Hace ya diez años que Jolito Buenaventura maneja un trolley en Santa Mesa, Manila, en la capital de Filipinas de cerca de dos millones de habitantes. Antes Jolito era guardia de seguridad, pero fue despedido y decidió probar fortuna como trolley boy, un trabajo duro y peligroso que le permite dar de comer a su familia.
Manila es una ciudad enorme, inabarcable y con serios problemas de transporte. Los trolleys, unos carros rústicos hechos de barras de metal, madera, rodamientos y algunos tornillos, y que funcionan con tracción humana, permiten a muchas personas trasladarse en distancias cortas a muy bajo costo. Cada viaje cuesta 10 pesos filipinos, unos 20 centavos de dólar.
Jolito construyó su trolley, consiguió una sombrilla de playa para cuando el sol pega fuerte y se lanzó a las vías del tren. Siempre en chancletas, al igual que el resto de sus compañeros.
La jornada de unas 12 horas empujando el trolley es agotadora, pero le permite estar en forma a sus 67 años, cuenta mientras sonríe pícaramente este hombre curtido por el sol y el sudor.
Trabajan de 6 de la mañana a 6 de la tarde y se desplazan por las mismas vías que los trenes urbanos. Es un trabajo riesgoso. Deben estar atentos al pitido del tren, pues indica el momento de bajar los pasajeros, quitar el trolley de las vías y hacerse a un lado.
Al pasar el tren el viaje se reinicia con normalidad. Esto puede pasar una o dos veces en un trayecto de 2 o 3 kilómetros, la distancia más larga que recorren estos vehículos. A pesar del riesgo, los trolley boys están orgullosos de no haber tenido jamás un accidente.
Cada trolley puede transportar unas 10 o 12 personas, sentadas bien apretujadas en bancos de madera, espalda contra espalda. A veces incluso dos conductores se ponen de acuerdo, unen sus trolley –como vagones de un tren real– y empujan ambos carros cargados de pasajeros. En otras ocasiones toca hacer el viaje con solo una o dos personas a bordo.

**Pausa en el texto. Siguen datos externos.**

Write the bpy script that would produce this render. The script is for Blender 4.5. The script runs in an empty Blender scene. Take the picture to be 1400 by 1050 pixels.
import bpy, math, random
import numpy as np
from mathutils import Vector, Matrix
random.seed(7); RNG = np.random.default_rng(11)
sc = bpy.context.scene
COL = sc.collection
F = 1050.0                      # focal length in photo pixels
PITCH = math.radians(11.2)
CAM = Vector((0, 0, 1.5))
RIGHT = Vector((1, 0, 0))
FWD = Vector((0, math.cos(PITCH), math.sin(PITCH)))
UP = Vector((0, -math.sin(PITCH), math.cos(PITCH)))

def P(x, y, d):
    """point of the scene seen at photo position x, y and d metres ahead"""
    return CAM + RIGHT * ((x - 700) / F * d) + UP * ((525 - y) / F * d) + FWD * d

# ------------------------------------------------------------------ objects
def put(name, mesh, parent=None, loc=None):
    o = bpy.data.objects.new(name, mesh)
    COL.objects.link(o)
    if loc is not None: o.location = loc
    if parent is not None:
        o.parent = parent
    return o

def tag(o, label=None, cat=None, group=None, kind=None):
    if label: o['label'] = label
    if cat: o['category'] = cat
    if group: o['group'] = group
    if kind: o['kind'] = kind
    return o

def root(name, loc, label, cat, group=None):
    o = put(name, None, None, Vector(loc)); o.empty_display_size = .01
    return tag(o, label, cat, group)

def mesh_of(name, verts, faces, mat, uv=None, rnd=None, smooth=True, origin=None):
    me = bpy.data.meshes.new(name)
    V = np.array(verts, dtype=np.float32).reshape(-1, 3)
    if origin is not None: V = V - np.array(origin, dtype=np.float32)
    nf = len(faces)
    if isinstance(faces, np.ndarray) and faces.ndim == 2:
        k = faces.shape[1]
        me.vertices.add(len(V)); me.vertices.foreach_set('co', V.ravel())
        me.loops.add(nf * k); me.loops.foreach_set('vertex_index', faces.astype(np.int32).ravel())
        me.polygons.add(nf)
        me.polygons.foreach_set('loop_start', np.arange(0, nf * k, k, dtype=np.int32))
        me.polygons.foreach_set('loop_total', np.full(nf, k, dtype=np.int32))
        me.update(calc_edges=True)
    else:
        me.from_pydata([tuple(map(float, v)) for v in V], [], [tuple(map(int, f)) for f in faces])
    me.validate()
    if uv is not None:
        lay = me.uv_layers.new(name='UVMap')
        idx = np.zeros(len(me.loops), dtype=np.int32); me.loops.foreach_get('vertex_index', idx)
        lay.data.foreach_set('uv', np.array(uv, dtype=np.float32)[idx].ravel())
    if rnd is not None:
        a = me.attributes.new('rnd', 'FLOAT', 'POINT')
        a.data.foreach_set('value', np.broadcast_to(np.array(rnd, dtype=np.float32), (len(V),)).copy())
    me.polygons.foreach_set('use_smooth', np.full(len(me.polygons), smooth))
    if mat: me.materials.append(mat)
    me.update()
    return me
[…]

Cuando hay menos pasajeros los trolley boys aprovechan para descansar, su vehículo es el mejor lugar para una siesta.
Viven al lado de las vías del tren, ahí tienen su hogar, a veces son solo una acumulación de muebles viejos y rotos, sin techo ni paredes. Ahí cocinan, se bañan, duermen, se aman. Ahí, peligrosamente cerca del camino de hierro, juegan sus hijos.
A pesar de lo duro y arriesgado del trabajo, Jolito pretende seguir en este “próspero negocio” hasta su último día.